Paradox of European speech legislation
During his first visit to Europe as US Vice-President, JD Vance used the stage of the 61st annual Munich Security Conference in February 2025 to raise alarm about what he described as the erosion of democratic values on the continent. Addressing leaders from America’s closest allies, he placed particular emphasis on freedom of speech, warning the “old world” about laws and restrictions that he argued undermine open expression.
The remarks sparked a diplomatic shockwave. German Defence Minister Boris Pistorius quickly pushed back on many of Vance’s claims, setting off a public debate that, as the publication UnHerd observes, has reminded many of the deep divide between American and European understandings of free speech.
According to the publication's analysis, the United States has moved closer than any other country toward an almost absolute model of free speech. The First Amendment to the US Constitution provides that “Congress shall make no law… abridging the freedom of speech.” US courts have long interpreted this as applying to state legislatures as well, with only a narrow set of exceptions recognised: incitement to imminent violence, obscenity, defamation, child pornography and fraud.
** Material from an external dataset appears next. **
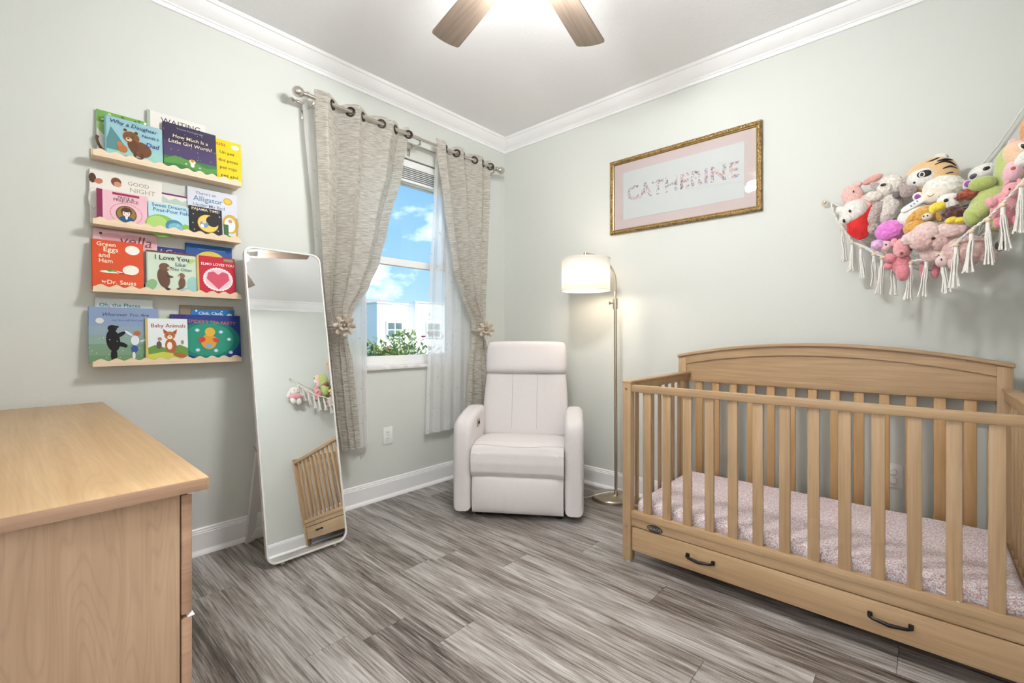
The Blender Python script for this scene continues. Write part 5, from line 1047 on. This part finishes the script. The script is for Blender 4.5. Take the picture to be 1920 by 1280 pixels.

Europe, however, has developed a very different framework, the piece notes. While freedom of expression is protected, it is not treated as unconditional. The article highlights that while Article 10 of the European Convention on Human Rights guarantees free expression, it simultaneously allows for a wide range of limitations, including for reasons of national security, public safety, protection of health or morals, safeguarding the reputation of others, or preserving judicial impartiality.
Britain illustrates how extensive these exceptions can become. As the article notes, the list of restricted speech categories continually expands — including speech that discloses secret intelligence, prejudices legal proceedings, supports banned terrorist organisations, constitutes hate speech, or is deemed “grossly offensive” when transmitted electronically. Most of these restrictions are tied to maintaining public order and social cohesion.
Other European countries go further still. In Germany, Austria and Belgium, for example, denying, trivialising or approving of the Holocaust is a criminal offence. Spain, France and Switzerland criminalise questioning the gravity of any recognised crime against humanity, while many nations ban the public display of the swastika. In Latvia and Lithuania, such bans also cover Soviet symbols, including the hammer and sickle.
UnHerd’s article raises the question first articulated by George Orwell: “free speech is worthless unless it extends to things that people do not want to hear.” It argues that the crucial issue is where to draw the line. The publication outlines several reasons for upholding robust free expression. One is that restrictions infringe on personal autonomy and encourage an intolerant, authoritarian environment that suppresses creativity and dissent.
A second is that democracy relies fundamentally on the open exchange of ideas, diversity of opinion and the free flow of information.
The third — described as the most fundamental — is the belief that no individual or institution possesses a monopoly on truth.
"Knowledge advances by testing conflicting arguments, not by suppressing them. Understanding increases by exposure to uncomfortable truths. In a world of free expression, some of what people say will certainly be wrong, hurtful or even objectively harmful. But the principle which we would have to accept in order to justify censoring these statements is more damaging than the statements themselves," the article states.
For these reasons, the publication argues that counter-speech — rational rebuttal rather than suppression — is the most effective response to misleading or harmful statements. It acknowledges that counter-speech is imperfect, especially in an online environment shaped by algorithms that reinforce existing biases. Yet it maintains that open debate remains a better safeguard than censorship.
The article concludes by recalling that as history shows, what was once the “authorised consensus” — such as the belief that the sun revolved around the earth — was overturned not by silencing dissent but by allowing it. The condemnation of Galileo serves as a reminder of the dangers of suppressing unorthodox ideas.